Quanto ao futuro impõe-se a colocação de algumas questões, que ajudem à continuidade e definição do Bloco:
Quem decide a orientação política? Os eleitores ou a organização? Qual a estratégia a seguir? A delineada pelas nossas convicções ou a da captação dos votos?
As grandes manifestações de desacordo e “rabuscadamente” explicativas para a derrota eleitoral, alinham por cartilhas meramente eleitoralistas, apanágio dos partidos burgueses. A tão propalada renovação, pedindo o afastamento dos fundadores, sem a apresentação de uma fundamentação política a não ser a perda de votos, representa um rolar de cabeças inadequado a uma esquerda solidária e de respeito pelas pessoas. Vislumbra-se uma ténue e disfarçada apetência pelo poder, pois um congresso extraordinário pressupõe nova linha política e nova direcção. Não sendo dogmático nem sectário, recuso o poder pelo poder, a aliança pela aliança. A esquerda, nascida de princípios revolucionários, anti-capitalista e socialista, tem um trajecto árduo a percorrer. É difícil, claro que o é! Mas a nossa utopia é apaixonante. Quero pertencer a uma esquerda que se comova com a vida, que também saiba pensar com o coração.
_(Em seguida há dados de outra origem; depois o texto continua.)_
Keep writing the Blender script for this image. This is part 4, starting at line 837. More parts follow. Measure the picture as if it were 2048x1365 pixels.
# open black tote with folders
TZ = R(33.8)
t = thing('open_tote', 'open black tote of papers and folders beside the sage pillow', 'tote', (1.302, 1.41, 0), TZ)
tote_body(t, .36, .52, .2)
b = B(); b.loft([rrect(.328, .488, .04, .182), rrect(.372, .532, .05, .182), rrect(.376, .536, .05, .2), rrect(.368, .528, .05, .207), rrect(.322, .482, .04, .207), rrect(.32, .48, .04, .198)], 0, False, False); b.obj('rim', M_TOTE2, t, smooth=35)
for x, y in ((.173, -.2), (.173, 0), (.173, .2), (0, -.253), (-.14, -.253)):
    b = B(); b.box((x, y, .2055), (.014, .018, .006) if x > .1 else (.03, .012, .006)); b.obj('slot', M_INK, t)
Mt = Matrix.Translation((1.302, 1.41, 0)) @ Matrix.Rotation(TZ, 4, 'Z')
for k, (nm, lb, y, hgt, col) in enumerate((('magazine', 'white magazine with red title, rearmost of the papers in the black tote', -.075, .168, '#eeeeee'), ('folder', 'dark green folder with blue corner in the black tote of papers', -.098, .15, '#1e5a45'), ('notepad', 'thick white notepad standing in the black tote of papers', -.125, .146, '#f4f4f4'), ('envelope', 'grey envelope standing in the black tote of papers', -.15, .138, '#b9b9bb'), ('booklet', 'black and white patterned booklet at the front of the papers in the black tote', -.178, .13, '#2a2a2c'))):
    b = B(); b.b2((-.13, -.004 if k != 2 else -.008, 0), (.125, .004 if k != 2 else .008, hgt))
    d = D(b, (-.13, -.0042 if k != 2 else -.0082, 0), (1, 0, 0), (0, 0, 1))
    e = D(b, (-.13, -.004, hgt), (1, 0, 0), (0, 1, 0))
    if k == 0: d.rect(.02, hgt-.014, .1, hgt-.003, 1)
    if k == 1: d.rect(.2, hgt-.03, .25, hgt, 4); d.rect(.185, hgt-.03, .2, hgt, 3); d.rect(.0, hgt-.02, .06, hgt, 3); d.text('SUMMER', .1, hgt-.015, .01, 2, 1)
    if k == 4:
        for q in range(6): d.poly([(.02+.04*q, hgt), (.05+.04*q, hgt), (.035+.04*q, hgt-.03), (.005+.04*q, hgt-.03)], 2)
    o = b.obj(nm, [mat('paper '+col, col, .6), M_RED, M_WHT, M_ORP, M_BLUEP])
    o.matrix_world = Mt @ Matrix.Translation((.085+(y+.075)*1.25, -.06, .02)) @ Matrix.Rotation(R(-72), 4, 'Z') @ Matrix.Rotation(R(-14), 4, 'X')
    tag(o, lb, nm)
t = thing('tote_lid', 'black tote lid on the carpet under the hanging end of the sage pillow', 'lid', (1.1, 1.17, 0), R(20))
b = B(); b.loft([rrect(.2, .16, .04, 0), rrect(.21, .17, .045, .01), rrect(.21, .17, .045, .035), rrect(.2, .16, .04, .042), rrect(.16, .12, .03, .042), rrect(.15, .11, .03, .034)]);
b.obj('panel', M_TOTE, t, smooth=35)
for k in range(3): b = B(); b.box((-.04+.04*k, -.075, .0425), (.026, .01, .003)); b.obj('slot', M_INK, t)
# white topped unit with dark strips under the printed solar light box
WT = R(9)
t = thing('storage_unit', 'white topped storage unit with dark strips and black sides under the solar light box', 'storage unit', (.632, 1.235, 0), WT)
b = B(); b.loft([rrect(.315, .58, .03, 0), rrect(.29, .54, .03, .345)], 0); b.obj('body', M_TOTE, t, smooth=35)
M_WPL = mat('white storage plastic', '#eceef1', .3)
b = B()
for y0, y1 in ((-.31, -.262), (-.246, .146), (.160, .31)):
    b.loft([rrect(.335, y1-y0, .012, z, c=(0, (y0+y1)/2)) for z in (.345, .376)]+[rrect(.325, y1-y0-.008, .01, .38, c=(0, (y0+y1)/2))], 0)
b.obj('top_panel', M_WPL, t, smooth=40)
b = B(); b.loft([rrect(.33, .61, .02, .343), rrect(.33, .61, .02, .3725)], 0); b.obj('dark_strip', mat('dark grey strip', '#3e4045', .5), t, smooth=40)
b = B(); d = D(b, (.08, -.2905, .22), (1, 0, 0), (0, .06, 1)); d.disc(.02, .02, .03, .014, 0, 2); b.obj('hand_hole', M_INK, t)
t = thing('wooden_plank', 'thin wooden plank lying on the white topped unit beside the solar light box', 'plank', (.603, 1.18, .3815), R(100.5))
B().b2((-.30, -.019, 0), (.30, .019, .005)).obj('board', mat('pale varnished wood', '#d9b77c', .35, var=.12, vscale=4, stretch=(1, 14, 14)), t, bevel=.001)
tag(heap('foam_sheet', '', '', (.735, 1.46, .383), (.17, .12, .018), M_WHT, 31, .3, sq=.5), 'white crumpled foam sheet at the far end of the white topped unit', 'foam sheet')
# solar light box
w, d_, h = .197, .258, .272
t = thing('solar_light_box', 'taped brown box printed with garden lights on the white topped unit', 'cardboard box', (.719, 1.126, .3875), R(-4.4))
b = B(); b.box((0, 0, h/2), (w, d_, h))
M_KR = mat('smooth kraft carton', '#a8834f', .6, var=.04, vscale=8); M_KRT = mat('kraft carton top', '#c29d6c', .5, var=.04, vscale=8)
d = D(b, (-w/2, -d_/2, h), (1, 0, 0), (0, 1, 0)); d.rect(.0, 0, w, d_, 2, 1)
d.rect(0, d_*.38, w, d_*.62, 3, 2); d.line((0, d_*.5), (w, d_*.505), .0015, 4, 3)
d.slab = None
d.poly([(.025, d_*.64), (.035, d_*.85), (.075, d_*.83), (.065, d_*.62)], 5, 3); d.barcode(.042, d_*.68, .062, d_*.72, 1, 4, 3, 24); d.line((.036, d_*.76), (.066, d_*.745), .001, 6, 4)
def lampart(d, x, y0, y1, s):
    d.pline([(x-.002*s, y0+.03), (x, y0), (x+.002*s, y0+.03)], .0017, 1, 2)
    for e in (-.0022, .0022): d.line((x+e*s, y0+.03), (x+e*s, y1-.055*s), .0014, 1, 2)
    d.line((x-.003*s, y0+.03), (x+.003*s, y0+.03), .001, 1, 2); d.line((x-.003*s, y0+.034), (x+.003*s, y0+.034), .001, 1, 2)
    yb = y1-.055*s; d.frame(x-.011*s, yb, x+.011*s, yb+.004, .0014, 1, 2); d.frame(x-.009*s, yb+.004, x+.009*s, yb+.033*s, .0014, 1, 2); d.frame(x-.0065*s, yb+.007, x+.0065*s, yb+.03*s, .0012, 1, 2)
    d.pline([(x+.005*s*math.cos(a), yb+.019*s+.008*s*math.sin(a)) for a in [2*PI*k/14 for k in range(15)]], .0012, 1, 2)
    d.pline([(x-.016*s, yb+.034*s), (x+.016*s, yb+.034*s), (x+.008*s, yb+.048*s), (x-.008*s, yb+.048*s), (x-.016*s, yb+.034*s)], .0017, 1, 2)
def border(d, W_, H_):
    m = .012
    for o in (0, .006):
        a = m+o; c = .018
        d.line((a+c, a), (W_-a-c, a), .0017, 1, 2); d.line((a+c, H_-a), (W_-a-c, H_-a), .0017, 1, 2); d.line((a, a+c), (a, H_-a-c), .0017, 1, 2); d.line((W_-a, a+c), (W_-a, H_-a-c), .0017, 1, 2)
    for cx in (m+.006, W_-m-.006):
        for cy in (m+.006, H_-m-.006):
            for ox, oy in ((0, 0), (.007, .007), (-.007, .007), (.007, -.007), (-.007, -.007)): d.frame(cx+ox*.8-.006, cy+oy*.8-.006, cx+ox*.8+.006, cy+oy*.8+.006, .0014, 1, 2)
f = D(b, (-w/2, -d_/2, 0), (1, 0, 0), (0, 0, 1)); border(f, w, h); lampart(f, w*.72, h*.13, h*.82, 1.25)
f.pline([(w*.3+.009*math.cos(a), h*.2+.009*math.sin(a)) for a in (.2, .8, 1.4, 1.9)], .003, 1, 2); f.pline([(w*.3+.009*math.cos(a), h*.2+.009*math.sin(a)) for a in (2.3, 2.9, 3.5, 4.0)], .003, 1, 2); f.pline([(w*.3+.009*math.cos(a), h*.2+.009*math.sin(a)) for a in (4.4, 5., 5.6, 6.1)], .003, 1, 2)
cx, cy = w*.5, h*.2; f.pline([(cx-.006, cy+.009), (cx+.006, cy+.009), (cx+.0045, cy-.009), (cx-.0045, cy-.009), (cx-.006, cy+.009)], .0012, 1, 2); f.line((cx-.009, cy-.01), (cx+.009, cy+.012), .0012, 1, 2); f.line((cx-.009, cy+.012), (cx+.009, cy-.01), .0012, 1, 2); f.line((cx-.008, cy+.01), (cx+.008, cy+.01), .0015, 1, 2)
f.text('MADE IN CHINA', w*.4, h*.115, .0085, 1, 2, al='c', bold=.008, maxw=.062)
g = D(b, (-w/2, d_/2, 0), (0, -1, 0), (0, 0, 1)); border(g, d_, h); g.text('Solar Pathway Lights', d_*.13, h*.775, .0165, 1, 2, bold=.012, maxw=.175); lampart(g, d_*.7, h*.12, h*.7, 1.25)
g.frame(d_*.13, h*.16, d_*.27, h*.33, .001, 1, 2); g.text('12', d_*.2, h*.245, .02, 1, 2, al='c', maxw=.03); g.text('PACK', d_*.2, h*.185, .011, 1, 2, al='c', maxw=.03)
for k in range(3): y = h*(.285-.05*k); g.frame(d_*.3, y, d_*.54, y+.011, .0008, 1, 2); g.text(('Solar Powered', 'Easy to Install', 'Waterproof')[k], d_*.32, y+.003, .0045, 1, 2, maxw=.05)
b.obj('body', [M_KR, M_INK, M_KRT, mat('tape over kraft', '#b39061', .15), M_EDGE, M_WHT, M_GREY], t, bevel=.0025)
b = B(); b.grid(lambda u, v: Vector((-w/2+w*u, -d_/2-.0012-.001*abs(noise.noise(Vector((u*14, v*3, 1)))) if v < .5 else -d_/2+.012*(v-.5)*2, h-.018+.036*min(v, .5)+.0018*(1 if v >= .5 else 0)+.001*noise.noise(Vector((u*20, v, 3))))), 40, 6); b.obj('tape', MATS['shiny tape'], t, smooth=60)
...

Quero pertencer a uma esquerda que crie pontos de encontro na luta pela insubmissão, e que não se desuna em alianças inconsequentes funcionando como os PS vermelhinhos para o PC nem uma espécie de verdes anti Coreia para o PS. Chico Buarque, na sua cantiga de amor “Valsinha” escreveu a determinado passo: “ pôs o vestido decotado cheirando a guardado de tanto esperar”. É isso mesmo! É preferível vestir a camisa cheirando a guardado de tanto esperar do que pendurar no pescoço a gravata de seda cheirando a governo, a decapitação das ideias e a submissão.